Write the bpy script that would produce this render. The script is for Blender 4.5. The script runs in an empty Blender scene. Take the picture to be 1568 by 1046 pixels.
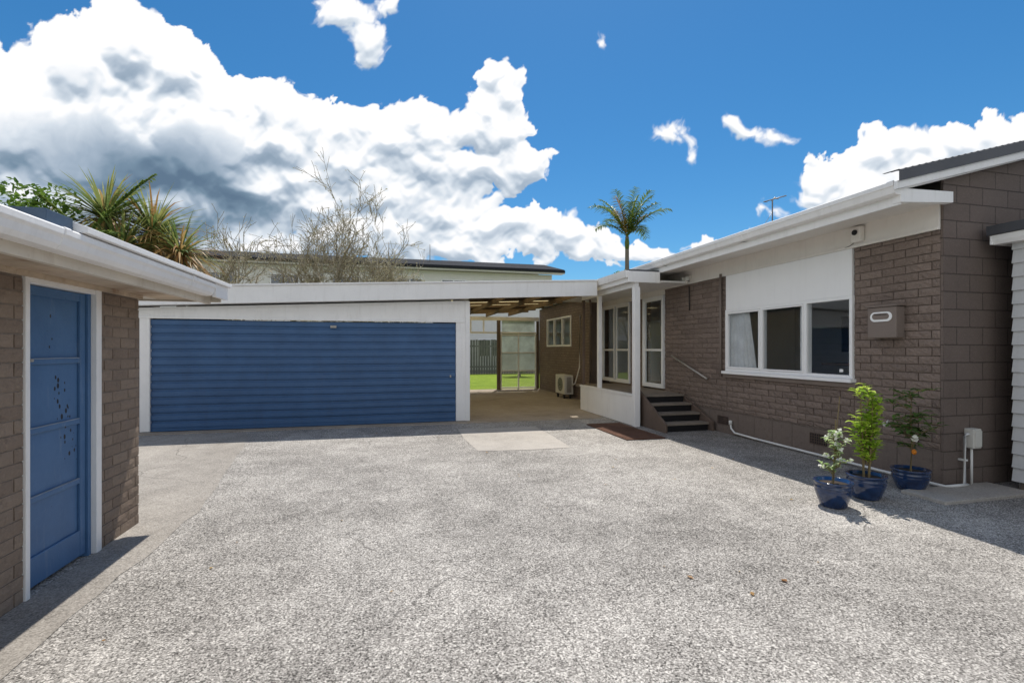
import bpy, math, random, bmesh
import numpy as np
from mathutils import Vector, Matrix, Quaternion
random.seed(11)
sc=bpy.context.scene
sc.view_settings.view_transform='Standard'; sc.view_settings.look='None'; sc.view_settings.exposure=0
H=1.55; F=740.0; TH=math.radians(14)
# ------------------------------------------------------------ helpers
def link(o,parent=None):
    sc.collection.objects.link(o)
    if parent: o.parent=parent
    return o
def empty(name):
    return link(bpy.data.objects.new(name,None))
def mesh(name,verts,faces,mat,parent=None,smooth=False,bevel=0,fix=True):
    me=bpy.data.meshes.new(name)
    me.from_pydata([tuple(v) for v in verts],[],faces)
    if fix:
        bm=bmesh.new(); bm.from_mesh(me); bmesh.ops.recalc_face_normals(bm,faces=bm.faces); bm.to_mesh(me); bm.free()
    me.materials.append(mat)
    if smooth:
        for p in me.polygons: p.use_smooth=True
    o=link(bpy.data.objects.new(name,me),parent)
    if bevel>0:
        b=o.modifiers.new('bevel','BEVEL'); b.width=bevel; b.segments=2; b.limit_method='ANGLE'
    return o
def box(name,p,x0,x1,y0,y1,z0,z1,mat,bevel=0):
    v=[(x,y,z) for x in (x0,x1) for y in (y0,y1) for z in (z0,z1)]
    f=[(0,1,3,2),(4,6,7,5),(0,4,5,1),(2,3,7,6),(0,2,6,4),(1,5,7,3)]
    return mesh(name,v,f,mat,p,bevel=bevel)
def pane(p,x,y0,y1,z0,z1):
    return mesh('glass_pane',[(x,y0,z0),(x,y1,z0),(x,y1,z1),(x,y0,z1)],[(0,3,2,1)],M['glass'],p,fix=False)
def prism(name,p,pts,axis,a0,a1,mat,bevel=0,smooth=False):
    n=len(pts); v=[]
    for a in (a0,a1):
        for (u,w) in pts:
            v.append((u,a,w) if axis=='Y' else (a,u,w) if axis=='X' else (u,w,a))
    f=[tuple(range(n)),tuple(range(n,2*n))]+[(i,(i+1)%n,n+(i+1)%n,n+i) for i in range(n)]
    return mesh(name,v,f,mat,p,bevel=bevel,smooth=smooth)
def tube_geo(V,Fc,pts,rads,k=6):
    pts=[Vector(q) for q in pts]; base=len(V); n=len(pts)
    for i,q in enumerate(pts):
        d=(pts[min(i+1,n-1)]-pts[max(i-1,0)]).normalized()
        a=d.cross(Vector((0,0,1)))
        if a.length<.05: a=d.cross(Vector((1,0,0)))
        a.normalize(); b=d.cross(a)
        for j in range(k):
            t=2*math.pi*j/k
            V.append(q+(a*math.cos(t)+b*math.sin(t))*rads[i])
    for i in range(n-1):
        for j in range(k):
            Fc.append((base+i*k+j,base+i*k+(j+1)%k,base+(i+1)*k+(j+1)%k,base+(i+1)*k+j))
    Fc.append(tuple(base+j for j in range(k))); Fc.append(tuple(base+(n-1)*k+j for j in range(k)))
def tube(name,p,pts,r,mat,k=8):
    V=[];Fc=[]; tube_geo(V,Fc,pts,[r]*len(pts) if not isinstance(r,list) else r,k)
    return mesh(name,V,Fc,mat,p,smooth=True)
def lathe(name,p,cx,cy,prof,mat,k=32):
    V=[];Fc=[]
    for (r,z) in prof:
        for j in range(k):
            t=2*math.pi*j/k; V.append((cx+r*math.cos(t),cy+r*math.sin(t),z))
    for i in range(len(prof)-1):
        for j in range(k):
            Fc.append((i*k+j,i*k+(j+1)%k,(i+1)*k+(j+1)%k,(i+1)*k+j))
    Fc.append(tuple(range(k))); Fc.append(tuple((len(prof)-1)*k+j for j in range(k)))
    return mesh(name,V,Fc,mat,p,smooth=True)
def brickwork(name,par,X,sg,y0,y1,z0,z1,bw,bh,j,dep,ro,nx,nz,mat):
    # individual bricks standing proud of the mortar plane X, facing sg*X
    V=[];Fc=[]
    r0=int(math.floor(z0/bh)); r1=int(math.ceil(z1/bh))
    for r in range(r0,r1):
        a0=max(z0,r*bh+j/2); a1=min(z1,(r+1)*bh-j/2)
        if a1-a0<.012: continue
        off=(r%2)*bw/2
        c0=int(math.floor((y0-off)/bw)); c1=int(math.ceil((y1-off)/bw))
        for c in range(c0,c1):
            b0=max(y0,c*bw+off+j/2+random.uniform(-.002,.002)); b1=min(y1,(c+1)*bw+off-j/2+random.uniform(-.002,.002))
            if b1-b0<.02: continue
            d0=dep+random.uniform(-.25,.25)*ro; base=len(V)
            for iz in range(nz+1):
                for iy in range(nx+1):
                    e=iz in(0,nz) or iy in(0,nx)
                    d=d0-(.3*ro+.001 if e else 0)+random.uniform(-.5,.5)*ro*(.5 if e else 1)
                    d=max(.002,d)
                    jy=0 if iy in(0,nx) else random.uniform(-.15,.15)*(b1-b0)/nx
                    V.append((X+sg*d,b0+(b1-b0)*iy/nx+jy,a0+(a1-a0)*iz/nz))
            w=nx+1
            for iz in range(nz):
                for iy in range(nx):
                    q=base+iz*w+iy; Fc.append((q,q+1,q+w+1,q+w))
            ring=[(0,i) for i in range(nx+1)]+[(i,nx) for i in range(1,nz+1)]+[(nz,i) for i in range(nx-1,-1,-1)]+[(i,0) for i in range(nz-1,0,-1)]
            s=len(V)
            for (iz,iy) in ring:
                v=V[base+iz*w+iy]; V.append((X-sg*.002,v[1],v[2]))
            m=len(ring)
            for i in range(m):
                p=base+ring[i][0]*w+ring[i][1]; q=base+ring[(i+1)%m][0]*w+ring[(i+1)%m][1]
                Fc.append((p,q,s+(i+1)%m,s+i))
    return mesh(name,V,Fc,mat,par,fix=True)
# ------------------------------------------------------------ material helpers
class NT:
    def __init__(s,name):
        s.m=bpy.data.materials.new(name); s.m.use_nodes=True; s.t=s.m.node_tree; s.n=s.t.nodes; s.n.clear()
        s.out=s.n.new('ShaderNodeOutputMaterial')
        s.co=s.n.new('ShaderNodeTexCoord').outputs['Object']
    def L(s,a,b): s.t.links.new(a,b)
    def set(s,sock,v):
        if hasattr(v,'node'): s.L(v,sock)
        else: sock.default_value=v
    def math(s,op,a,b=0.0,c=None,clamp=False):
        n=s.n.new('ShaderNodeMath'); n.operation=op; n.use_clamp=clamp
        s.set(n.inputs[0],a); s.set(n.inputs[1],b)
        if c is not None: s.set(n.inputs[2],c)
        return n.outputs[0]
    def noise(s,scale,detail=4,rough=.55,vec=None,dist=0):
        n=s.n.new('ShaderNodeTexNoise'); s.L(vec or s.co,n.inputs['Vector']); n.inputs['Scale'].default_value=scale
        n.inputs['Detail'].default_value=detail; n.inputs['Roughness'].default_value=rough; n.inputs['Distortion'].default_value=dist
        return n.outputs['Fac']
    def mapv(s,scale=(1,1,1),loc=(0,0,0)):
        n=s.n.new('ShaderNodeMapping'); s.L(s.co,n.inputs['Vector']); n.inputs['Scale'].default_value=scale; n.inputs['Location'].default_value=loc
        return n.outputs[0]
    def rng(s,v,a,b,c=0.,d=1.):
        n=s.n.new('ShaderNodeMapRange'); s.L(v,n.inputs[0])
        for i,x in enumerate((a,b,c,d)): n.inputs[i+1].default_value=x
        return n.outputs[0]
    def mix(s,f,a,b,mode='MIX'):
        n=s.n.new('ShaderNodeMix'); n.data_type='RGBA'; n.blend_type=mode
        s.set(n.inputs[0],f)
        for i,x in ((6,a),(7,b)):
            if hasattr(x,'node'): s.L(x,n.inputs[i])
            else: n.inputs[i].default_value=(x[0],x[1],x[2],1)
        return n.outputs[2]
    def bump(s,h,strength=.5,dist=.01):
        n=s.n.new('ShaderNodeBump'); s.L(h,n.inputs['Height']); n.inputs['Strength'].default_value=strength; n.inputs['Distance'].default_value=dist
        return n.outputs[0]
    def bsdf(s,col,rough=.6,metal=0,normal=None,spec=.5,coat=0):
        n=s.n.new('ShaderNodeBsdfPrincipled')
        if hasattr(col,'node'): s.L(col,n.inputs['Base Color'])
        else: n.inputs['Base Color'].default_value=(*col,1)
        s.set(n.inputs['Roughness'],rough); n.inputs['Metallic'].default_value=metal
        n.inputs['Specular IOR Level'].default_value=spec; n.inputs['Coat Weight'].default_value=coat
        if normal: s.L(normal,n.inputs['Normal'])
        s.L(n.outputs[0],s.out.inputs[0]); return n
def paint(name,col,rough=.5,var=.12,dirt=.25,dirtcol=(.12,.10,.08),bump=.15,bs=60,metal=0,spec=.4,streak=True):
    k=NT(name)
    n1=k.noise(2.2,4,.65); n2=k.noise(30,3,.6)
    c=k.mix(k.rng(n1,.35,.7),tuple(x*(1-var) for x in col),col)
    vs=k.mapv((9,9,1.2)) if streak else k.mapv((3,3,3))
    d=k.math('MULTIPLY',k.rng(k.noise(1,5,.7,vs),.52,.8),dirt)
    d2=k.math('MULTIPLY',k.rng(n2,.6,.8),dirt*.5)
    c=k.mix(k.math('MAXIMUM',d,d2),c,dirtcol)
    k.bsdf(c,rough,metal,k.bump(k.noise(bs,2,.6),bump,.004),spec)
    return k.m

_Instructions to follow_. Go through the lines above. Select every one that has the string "scene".

_Problem solution_.
Write the bpy script that would produce this render. The script is for Blender 4.5. The script runs in an empty Blender scene. Take the picture to be 1568 by 1046 pixels.
sc=bpy.context.scene